Nel rimorchio del tir erano stati scoperti 65 stranieri, di cui 4 bambini, nascosti dentro un frigo in cui si dovevano conservare arance. Che in effetti c’erano, ma in quantità minore rispetto a quanto dichiarato. In mezzo alle cassette di frutta, infatti, era stato creato un vano con bagno chimico e al quale si accedeva attraverso un varco nella pavimentazione.

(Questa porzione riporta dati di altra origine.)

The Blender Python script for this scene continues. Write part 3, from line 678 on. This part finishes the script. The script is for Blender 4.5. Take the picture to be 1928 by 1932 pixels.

Dai primi accertamenti era emerso che lo stesso rimorchio, tra il marzo e l’aprile 2010, era stato trasportato altre 5 volte dalla Ropax 1. Due le tratte ricostruite dagli investigatori per favorire l’immigrazione clandestina.
La prima, “dedicata” a stranieri di origine afgana, pachistana e iraniana, dalla Turchia e dalla Grecia verso le coste calabresi, pugliesi e romagnole. La seconda dall’Egitto e probabilmente dalla Libia verso la Sicilia. I primi risultati investigativi sono stati raggiunti il 19 agosto 2010 quando a Riace (Reggio Calabria) è stato arrestato uno scafista ucraino. Dieci giorni più tardi, a Porto Selvaggio (Lecce), manette per altri 3, di nazionalità georgiana, mentre un turco loro complice, durante un trasbordo, era stato accoltellato e gettato in mare dagli altri (salvandosi). A questi primi due episodi ne erano seguiti altri. Il 7 settembre tre arresti di ucraini a Torretta di Crucoli (Crotone) e il 10 altrettanti turchi a Punta del Gigante (Siracusa). Intanto il 27 luglio 2010, tra San Leone (Agrigento) e Giardini Naxos (Messina) si trovava un autotreno che stava trasportando 82 clandestini.
Nel frattempo si è riusciti a ricostruire anche le tratte europee degli stranieri. Il transito italiano, che vede due nodi principali – Roma e Bologna, vista la loro centralità nei collegamenti ferroviari – era preliminare al raggiungimento di Francia, Germania, Belgio, Olanda, Gran Bretagna, Norvegia e Svezia. Non secondario nemmeno il fatto che gli spostamenti fossero organizzati in treno, soprattutto il sabato, la domenica e nei festivi, quando i controlli delle forze di polizia sono meno intensi. In una precedente operazione, i passeur si erano convinti che i trasferimenti su gomma fossero troppi rischiosi perché davano più nell’occhio. Diluire invece gli immigrati su convogli ferroviari avrebbe ridotto il pericolo di far scoprire l’organizzazione, soprattutto se i controllati avessero avuto documenti falsi riconducibili a stranieri regolarmente residenti negli spazi comunitari.